** begin **

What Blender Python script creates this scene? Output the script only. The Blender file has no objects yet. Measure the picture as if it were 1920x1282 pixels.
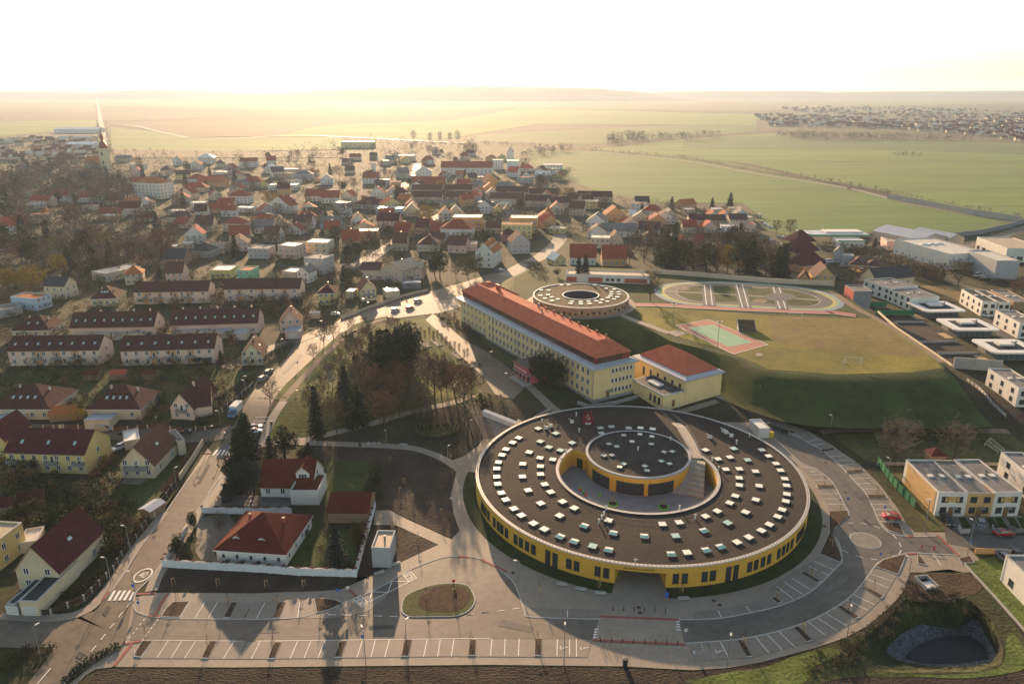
import bpy, bmesh, math, random
from math import sin, cos, pi, radians, atan2, hypot, sqrt
from mathutils import Vector, Matrix
from mathutils.geometry import tessellate_polygon
random.seed(7)
SC = bpy.context.scene
COL = SC.collection
# ---------------------------------------------------------------- camera
CAMH, FPX, HORY = 96.0, 1420.0, 164.0
PITCH = math.atan((641 - HORY) / FPX)
cam = bpy.data.cameras.new("camera"); camo = bpy.data.objects.new("camera", cam); COL.objects.link(camo)
camo.location = (0, 0, CAMH); camo.rotation_euler = (pi / 2 - PITCH, 0, 0)
cam.sensor_width = 36; cam.lens = 36 * FPX / 1920; cam.clip_start = 1; cam.clip_end = 60000
SC.camera = camo
# ---------------------------------------------------------------- light
SUN_AZ, SUN_EL = radians(-10), radians(12.5)      # azimuth measured from +Y towards +X
w = bpy.data.worlds.new("World"); SC.world = w; w.use_nodes = True
nt = w.node_tree; bg = nt.nodes["Background"]
sky = nt.nodes.new("ShaderNodeTexSky"); sky.sky_type = 'NISHITA'; sky.sun_disc = False
sky.sun_elevation = SUN_EL; sky.sun_rotation = SUN_AZ; sky.altitude = 300
sky.air_density = 1.0; sky.dust_density = 1.3; sky.ozone_density = 0.8
tint = nt.nodes.new('ShaderNodeVectorMath'); tint.operation = 'MULTIPLY'; tint.inputs[1].default_value = (1.04, .93, .80)      # the warm evening air
nt.links.new(sky.outputs[0], tint.inputs[0]); nt.links.new(tint.outputs[0], bg.inputs[0]); bg.inputs[1].default_value = 0.13
sl = bpy.data.lights.new("sun", 'SUN'); so = bpy.data.objects.new("sun", sl); COL.objects.link(so)
sl.energy = 5.0; sl.angle = radians(0.6); sl.color = (1.0, 0.66, 0.385)
sd = Vector((sin(SUN_AZ) * cos(SUN_EL), cos(SUN_AZ) * cos(SUN_EL), sin(SUN_EL)))
so.rotation_euler = sd.to_track_quat('Z', 'Y').to_euler(); so.location = (0, 0, 300)
SC.view_settings.view_transform = 'Standard'; SC.view_settings.look = 'None'
SC.view_settings.exposure = 1.15; SC.view_settings.gamma = 1.0
SC.cycles.use_denoising = True
SC.cycles.max_bounces = 5; SC.cycles.diffuse_bounces = 2; SC.cycles.glossy_bounces = 2
SC.cycles.transmission_bounces = 2; SC.cycles.volume_bounces = 0; SC.cycles.transparent_max_bounces = 4
SC.cycles.sample_clamp_indirect = 6
HAZE_DENSITY, HAZE_G, HAZE_COL = 7.0e-5, 0.36, (0.58, 0.75, 1.0)
# ---------------------------------------------------------------- picture <-> place
def terr(y):
    t = min(1, max(0, (y - 188) / 36)); return 3.4 * t * t * (3 - 2 * t)
CP, SP = cos(PITCH), sin(PITCH)
def G(px, py, z=None):
    """the point of the ground (or of the level z) that the pixel px, py of the photograph shows"""
    X = (px - 960) / FPX; Y = (py - 641) / FPX
    dx, dy, dz = X, CP - Y * SP, -SP - Y * CP
    if dz > -1e-4: dz = -1e-4
    zz = 0 if z is None else z
    for _ in range(25 if z is None else 1):
        t = (CAMH - zz) / -dz; x, y = dx * t, dy * t
        if z is not None: break
        zz = zz * 0.4 + terr(y) * 0.6
    return Vector((x, y, zz))
def proj(p):
    x, y, z = p[0], p[1], p[2] - CAMH
    d = y * CP - z * SP; u = y * SP + z * CP
    return 960 + FPX * x / d, 641 - FPX * u / d
def depth_at(p): return p[1] * CP - (p[2] - CAMH) * SP
ZO = dict(a=(0, 150, 3), b=(640, 150, 3), c=(1280, 150, 3), d=(0, 450, 4), e=(480, 450, 4), f=(960, 450, 4), g=(1440, 420, 4),
          h=(0, 690, 4), i=(0, 960, 3.981), j=(440, 700, 4), k=(440, 960, 3.981), l=(860, 740, 4), m=(860, 960, 3.981),
          n=(1300, 740, 3.097), o=(1300, 960, 3.097), p=(560, 580, 5.053), q=(1680, 540, 5.342), r=(1640, 760, 4.275),
          s=(1380, 420, 6.857), t=(780, 400, 6.857), x=(0, 0, 1))
def Z(k, x, y):
    a, b, s = ZO[k]; return (a + x / s, b + y / s)
def ZL(k, pts): return [Z(k, x, y) for x, y in pts]
# ---------------------------------------------------------------- materials
MATS = {}
def mat(name, c, rough=0.85, var=0.18, scale=0.35, spec=0.3, c2=None, bump=0.0, metal=0.0, detail=4, scale2=None, stretch=None, alpha=1):
    if name in MATS: return MATS[name]
    m = bpy.data.materials.new(name); m.use_nodes = True; n = m.node_tree.nodes; L = m.node_tree.links
    b = n["Principled BSDF"]; b.inputs['Roughness'].default_value = rough
    b.inputs['Specular IOR Level'].default_value = spec; b.inputs['Metallic'].default_value = metal
    if var <= 0 and c2 is None:
        b.inputs['Base Color'].default_value = (*c, 1)
    else:
        geo = n.new("ShaderNodeNewGeometry"); src = geo.outputs['Position']
        if stretch:
            mp = n.new("ShaderNodeMapping"); mp.inputs['Scale'].default_value = stretch; L.new(src, mp.inputs[0]); src = mp.outputs[0]
        t1 = n.new("ShaderNodeTexNoise"); t1.inputs['Scale'].default_value = scale; t1.inputs['Detail'].default_value = detail
        t1.inputs['Roughness'].default_value = 0.65
        L.new(src, t1.inputs['Vector'])
        r = n.new("ShaderNodeValToRGB"); r.color_ramp.elements[0].position = 0.32; r.color_ramp.elements[1].position = 0.68
        lo = tuple(x * (1 - var) for x in c); hi = c2 if c2 else tuple(min(1, x * (1 + var)) for x in c)
        r.color_ramp.elements[0].color = (*lo, 1); r.color_ramp.elements[1].color = (*hi, 1)
        L.new(t1.outputs[0], r.inputs[0]); out = r.outputs[0]
        t2 = n.new("ShaderNodeTexNoise"); t2.inputs['Scale'].default_value = scale2 or scale * 9; t2.inputs['Detail'].default_value = 3
        L.new(src, t2.inputs['Vector'])
        mr = n.new("ShaderNodeMapRange"); mr.inputs[1].default_value = 0.3; mr.inputs[2].default_value = 0.7
        mr.inputs[3].default_value = 1 - var * 0.8; mr.inputs[4].default_value = 1 + var * 0.8
        L.new(t2.outputs[0], mr.inputs[0])
        mx = n.new("ShaderNodeVectorMath"); mx.operation = 'SCALE'
        L.new(out, mx.inputs[0]); L.new(mr.outputs[0], mx.inputs['Scale']); L.new(mx.outputs[0], b.inputs['Base Color'])
        if bump:
            bp = n.new("ShaderNodeBump"); bp.inputs['Strength'].default_value = bump; bp.inputs['Distance'].default_value = 0.3
            L.new(t2.outputs[0], bp.inputs['Height']); L.new(bp.outputs[0], b.inputs['Normal'])
    MATS[name] = m; return m
def tiled(name, c, period=0.45, rough=0.7, var=0.15):
    """tiled or ribbed roof: noise plus narrow courses running with height"""
    m = mat(name, c, 0.85, var, 0.5, spec=.08)
    if m.get('t'): return m
    n = m.node_tree.nodes; L = m.node_tree.links; b = n["Principled BSDF"]
    geo = n.new("ShaderNodeNewGeometry"); sp = n.new("ShaderNodeSeparateXYZ"); L.new(geo.outputs['Position'], sp.inputs[0])
    ma = n.new("ShaderNodeMath"); ma.operation = 'MULTIPLY'; ma.inputs[1].default_value = 1 / period; L.new(sp.outputs[2], ma.inputs[0])
    fr = n.new("ShaderNodeMath"); fr.operation = 'FRACT'; L.new(ma.outputs[0], fr.inputs[0])
    bp = n.new("ShaderNodeBump"); bp.inputs['Strength'].default_value = 0.2; bp.inputs['Distance'].default_value = 0.05
    L.new(fr.outputs[0], bp.inputs['Height']); L.new(bp.outputs[0], b.inputs['Normal']); m['t'] = 1
    return m
W = {k: mat('plaster_' + k, c, 0.9, 0.07, 0.25) for k, c in dict(
    white=(.64, .61, .56), cream=(.60, .50, .34), yellow=(.62, .49, .20), pale_yellow=(.62, .53, .30), pink=(.60, .42, .34), beige=(.52, .42, .31), grey=(.36, .36, .37),
    dark_grey=(.19, .20, .22), orange=(.58, .30, .12), green=(.20, .50, .33), blue=(.42, .50, .60), peach=(.70, .52, .40), brown=(.30, .19, .11), red=(.42, .09, .07),
    timber=(.50, .32, .14), school_yellow=(.70, .54, .27)).items()}
R = {k: tiled('roof_' + k, c) for k, c in dict(
    red=(.115, .026, .016), orange=(.36, .125, .05), brown=(.10, .050, .042), dark_brown=(.080, .034, .029), dark_grey=(.06, .06, .065), maroon=(.085, .024, .025),
    bright_red=(.42, .085, .05), school_red=(.47, .135, .08), tile_red=(.27, .062, .036)).items()}
R['pale'] = mat('roof_pale', (.50, .46, .40), 0.6, 0.15, .3, spec=.5); R['grey'] = mat('roof_grey', (.17, .165, .16), 0.85, 0.2, .3, spec=.15)
R['metal'] = mat('roof_metal', (.34, .36, .40), 0.42, 0.10, .3, spec=.6); R['white'] = mat('roof_white', (.68, .66, .62), 0.55, 0.08, .3, spec=.5)
R['beige'] = mat('roof_beige', (.40, .31, .22), 0.7, 0.12, .3); R['black'] = mat('roof_black', (.035, .037, .042), 0.7, 0.25, .4)
RN = dict(red='red', orange='orange', brown='brown', dark_brown='dark brown', dark_grey='dark grey', maroon='maroon', bright_red='bright red', pale='pale', grey='grey',
          metal='light metal', white='white', beige='beige', black='black', school_red='red', tile_red='red')
GLASS = mat('window_glass', (.035, .045, .055), 0.12, 0, spec=.8)
GLASS2 = mat('skylight_glass', (.40, .52, .52), 0.10, 0, spec=.9)
PANE = mat('roof_pane', (.10, .14, .18), 0.1, 0, spec=.9)
FRAME = mat('frame_white', (.70, .70, .68), 0.5, 0)
DARK = mat('dark_metal', (.03, .032, .035), 0.5, 0)
GREYM = mat('grey_metal', (.28, .29, .30), 0.45, 0, metal=.4)
WHITE = mat('road_paint', (.70, .68, .64), 0.6, 0.12, 2.0)
ASPH = mat('asphalt', (.095, .085, .075), 0.66, 0.24, .07, spec=.35, bump=.1)
ASPH2 = mat('old_asphalt', (.130, .106, .082), 0.72, 0.22, .07, spec=.25, bump=.1)
PAVE = mat('paving', (.255, .212, .168), 0.7, 0.12, .15, spec=.3)
STALL = mat('stall_paving', (.195, .170, .142), 0.68, 0.12, .2, spec=.3)
SOIL = mat('soil', (.036, .025, .019), 0.95, 0.4, .12, c2=(.058, .040, .028), bump=.6, scale2=1.6)
MULCH = mat('mulch', (.058, .034, .021), 0.95, 0.45, .8, bump=.8, scale2=4)
GRASS = mat('grass', (.046, .070, .007), 0.95, 0.35, .06, c2=(.115, .125, .014), bump=.5, scale2=1.2)
LAWN = mat('lawn', (.026, .044, .006), 0.95, 0.35, .08, c2=(.052, .074, .010), bump=.5, scale2=1.5)
DRY = mat('dry_grass', (.110, .118, .010), 0.95, 0.3, .05, c2=(.21, .175, .016), bump=.4, scale2=.9)
DIRT = mat('dirt_path', (.20, .145, .095), 0.9, 0.2, .3)
CONC = mat('concrete', (.34, .33, .31), 0.8, 0.12, .3)
GRAVEL = mat('gravel', (.125, .127, .135), 0.95, 0.5, 1.5, bump=1, scale2=4)
REDL = mat('red_paving', (.27, .075, .06), 0.75, 0.1, .5)
KERB = mat('kerb_stone', (.36, .35, .33), 0.8, 0.1, .5)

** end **

**Written request**
Check each line above for the string "scene" and show the ones that have it.

**Full answer**
What Blender Python script creates this scene? Output the script only. The Blender file has no objects yet. Measure the picture as if it were 1920x1282 pixels.
SC = bpy.context.scene